3D scene scripts:
____

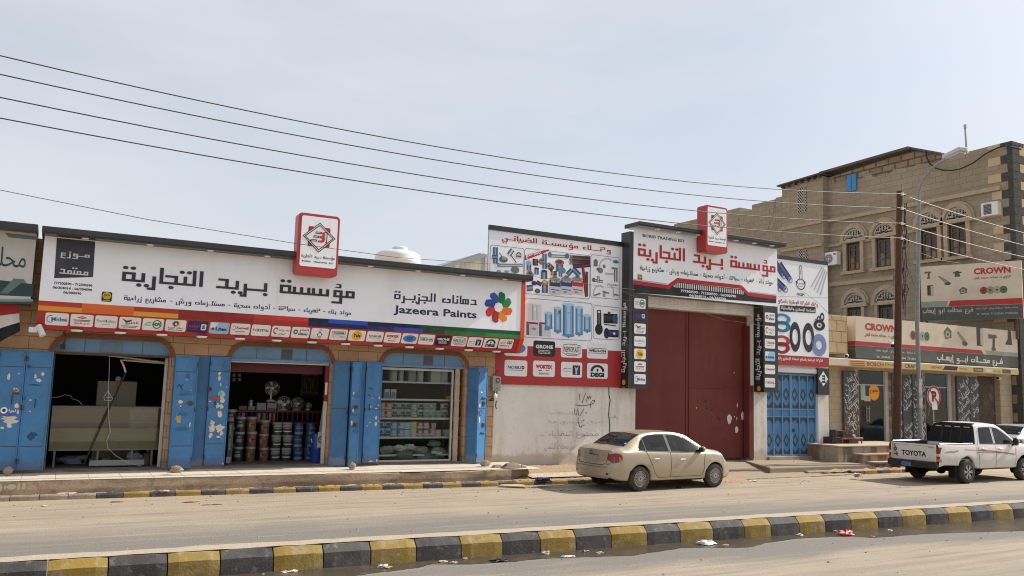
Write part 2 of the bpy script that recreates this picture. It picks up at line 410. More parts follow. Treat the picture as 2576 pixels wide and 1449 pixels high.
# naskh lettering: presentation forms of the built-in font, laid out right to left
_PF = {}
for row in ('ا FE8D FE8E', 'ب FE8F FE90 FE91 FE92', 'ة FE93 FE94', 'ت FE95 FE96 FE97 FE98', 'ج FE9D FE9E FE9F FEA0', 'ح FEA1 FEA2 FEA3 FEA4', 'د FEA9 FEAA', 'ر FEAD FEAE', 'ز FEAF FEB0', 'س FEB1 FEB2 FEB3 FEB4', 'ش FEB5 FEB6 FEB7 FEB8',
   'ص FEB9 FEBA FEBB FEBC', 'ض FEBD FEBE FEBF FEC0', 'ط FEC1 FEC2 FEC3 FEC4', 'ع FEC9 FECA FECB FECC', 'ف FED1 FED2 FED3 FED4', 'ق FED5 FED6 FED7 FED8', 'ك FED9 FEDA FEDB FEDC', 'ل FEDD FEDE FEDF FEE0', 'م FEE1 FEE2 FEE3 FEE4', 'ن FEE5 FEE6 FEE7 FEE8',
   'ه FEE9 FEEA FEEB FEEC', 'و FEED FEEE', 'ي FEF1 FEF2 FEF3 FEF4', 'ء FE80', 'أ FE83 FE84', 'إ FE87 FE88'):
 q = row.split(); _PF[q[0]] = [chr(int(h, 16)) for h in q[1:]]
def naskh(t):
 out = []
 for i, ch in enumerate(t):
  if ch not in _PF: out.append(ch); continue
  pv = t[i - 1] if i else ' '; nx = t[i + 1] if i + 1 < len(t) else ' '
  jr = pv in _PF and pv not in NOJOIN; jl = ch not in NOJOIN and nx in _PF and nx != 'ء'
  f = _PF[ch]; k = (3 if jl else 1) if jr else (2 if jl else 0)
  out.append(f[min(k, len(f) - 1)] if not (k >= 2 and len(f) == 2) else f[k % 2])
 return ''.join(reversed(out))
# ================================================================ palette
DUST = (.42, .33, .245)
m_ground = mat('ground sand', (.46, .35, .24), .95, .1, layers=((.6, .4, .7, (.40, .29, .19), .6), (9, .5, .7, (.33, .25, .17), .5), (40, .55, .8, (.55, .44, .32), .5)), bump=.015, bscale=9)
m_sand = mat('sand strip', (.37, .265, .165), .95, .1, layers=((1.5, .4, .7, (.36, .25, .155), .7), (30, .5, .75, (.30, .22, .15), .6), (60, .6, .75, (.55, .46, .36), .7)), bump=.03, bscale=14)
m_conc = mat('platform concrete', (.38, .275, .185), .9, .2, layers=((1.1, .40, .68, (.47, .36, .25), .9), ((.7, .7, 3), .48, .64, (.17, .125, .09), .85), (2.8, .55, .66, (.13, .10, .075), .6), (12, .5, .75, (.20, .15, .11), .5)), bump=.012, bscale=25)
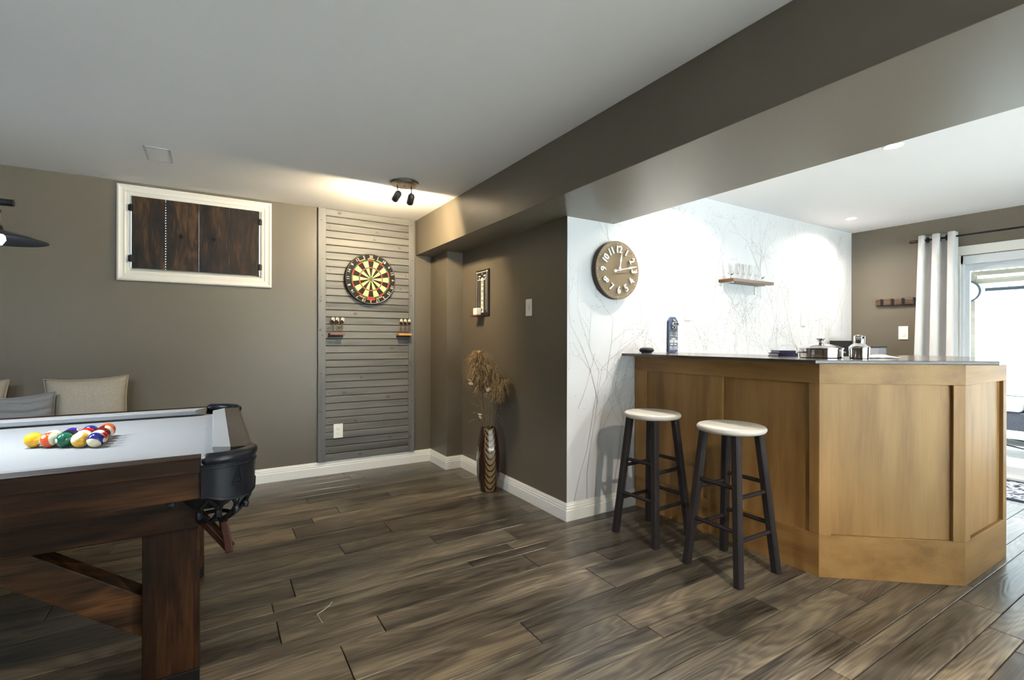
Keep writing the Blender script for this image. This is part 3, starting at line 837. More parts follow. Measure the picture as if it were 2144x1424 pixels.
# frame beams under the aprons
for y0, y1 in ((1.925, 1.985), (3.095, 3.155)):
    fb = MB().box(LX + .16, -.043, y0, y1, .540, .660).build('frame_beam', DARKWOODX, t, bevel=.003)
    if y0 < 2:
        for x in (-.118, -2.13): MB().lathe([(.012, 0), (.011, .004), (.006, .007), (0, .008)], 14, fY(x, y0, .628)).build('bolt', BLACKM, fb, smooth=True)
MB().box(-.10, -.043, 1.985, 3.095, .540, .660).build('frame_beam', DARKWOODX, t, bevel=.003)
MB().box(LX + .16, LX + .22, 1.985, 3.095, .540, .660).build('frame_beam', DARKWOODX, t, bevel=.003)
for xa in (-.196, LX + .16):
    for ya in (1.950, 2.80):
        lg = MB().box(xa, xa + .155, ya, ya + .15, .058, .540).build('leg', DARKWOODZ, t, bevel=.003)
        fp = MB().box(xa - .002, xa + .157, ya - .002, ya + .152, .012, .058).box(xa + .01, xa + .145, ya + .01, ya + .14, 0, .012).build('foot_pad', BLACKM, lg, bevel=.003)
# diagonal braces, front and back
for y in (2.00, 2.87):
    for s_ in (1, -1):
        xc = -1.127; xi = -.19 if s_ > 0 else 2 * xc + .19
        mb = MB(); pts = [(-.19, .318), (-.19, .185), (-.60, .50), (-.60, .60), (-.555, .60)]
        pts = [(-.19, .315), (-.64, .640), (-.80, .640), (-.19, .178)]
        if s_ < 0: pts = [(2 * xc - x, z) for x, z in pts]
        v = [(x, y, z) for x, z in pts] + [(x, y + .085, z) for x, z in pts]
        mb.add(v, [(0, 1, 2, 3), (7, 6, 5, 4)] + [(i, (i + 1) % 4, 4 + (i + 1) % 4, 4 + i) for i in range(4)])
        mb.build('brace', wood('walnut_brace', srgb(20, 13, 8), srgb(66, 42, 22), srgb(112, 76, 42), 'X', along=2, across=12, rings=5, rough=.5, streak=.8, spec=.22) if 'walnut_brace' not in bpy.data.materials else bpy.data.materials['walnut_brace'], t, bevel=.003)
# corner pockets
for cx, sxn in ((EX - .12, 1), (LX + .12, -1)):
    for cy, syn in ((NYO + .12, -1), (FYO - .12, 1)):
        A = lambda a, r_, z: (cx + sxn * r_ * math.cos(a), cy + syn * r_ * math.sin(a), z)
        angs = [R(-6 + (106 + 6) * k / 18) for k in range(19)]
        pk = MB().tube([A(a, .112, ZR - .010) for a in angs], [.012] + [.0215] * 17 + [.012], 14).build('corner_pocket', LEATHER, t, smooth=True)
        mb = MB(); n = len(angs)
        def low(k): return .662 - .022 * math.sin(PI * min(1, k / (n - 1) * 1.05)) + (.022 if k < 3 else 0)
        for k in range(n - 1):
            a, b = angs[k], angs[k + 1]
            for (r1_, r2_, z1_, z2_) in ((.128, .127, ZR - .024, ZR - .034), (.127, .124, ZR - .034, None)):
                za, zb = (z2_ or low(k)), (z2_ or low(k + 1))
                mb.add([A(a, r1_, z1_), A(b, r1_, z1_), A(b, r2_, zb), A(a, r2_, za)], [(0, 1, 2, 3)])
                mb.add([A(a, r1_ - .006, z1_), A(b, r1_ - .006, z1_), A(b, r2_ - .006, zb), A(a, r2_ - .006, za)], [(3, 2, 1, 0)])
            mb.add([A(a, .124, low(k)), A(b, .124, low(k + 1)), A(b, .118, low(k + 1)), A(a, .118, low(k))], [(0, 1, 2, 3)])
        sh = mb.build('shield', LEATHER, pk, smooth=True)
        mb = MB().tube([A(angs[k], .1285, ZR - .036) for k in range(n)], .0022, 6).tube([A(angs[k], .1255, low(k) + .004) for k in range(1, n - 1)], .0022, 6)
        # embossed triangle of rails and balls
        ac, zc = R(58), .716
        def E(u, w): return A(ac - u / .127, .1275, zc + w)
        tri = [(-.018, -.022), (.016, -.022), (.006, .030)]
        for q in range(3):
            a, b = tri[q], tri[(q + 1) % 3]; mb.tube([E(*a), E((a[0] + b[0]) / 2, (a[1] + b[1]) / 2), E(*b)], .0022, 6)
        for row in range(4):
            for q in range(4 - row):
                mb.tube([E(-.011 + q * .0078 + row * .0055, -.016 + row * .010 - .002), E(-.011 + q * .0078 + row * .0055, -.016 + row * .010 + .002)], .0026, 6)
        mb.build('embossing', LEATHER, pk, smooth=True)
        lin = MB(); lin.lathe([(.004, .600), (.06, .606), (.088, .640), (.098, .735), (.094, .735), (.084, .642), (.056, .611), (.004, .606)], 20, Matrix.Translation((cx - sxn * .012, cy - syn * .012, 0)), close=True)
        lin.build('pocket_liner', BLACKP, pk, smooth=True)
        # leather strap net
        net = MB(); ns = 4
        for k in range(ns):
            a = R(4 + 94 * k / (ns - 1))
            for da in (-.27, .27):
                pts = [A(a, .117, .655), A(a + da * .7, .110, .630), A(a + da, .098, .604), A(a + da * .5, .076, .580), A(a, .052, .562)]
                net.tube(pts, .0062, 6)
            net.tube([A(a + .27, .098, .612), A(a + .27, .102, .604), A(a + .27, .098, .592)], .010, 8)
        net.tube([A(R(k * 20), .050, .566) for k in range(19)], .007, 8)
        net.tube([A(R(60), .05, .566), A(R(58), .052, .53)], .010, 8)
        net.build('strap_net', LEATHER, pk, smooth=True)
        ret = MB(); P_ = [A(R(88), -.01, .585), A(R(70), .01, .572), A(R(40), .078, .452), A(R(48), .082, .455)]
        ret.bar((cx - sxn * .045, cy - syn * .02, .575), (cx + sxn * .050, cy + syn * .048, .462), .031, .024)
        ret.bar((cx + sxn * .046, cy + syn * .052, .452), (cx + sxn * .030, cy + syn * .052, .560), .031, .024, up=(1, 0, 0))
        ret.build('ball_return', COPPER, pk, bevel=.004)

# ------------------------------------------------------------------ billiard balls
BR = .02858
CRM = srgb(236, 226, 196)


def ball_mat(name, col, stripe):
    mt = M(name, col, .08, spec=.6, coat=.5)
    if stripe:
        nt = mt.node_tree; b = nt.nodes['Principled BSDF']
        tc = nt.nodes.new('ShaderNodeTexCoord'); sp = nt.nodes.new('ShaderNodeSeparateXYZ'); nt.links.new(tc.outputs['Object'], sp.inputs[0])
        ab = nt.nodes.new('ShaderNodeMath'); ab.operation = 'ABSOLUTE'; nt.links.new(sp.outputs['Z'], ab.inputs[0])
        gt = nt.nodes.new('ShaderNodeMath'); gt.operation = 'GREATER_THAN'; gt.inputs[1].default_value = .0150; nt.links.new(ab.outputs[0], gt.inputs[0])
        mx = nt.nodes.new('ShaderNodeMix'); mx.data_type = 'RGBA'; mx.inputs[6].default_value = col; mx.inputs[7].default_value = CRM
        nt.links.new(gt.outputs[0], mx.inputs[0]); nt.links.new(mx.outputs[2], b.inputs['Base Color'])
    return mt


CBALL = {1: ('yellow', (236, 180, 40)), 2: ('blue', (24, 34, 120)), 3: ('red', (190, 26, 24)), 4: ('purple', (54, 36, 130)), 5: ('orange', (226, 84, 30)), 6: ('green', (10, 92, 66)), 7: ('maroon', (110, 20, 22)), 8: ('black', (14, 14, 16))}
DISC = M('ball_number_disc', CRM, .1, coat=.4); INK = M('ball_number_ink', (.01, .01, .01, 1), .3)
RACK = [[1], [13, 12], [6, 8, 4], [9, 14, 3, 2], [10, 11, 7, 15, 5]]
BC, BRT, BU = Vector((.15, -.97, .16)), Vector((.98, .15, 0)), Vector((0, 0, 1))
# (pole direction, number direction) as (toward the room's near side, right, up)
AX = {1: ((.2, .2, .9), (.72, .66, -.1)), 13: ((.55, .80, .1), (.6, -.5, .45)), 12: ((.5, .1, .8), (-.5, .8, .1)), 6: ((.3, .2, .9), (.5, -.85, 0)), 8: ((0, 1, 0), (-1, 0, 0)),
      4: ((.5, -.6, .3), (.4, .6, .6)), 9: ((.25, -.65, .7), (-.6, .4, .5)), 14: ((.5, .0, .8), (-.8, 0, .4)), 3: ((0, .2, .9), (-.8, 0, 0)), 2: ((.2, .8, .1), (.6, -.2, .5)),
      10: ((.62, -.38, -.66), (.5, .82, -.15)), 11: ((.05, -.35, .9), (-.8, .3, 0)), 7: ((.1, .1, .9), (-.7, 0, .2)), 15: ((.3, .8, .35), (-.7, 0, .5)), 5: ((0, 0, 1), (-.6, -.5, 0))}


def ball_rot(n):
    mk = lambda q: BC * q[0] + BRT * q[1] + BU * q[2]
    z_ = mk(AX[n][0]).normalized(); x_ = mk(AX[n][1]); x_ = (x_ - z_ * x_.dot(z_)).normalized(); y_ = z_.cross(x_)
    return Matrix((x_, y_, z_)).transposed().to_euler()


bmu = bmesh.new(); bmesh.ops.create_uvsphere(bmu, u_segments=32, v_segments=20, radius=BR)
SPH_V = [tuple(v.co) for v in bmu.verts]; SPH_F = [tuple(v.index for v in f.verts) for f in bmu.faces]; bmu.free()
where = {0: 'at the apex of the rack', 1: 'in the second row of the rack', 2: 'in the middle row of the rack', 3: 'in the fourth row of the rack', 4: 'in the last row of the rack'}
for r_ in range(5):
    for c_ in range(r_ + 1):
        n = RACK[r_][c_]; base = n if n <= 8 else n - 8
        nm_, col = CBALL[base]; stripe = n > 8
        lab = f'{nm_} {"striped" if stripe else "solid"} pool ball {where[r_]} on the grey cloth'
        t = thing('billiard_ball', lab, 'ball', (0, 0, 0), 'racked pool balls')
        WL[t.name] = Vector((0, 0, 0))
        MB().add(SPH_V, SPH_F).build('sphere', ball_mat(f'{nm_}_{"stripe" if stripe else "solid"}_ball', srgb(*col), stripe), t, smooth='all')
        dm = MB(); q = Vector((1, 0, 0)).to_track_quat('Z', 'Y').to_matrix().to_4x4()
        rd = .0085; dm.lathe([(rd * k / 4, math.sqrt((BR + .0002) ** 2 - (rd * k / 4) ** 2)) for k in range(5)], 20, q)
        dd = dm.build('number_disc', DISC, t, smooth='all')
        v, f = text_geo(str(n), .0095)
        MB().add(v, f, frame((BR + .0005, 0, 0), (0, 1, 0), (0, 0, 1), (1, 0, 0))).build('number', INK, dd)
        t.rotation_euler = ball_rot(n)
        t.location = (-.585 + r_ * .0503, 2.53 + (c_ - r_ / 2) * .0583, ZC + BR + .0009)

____

Task goal: Report how many lines contain "follow". Give nothing but the number.

The reply: 2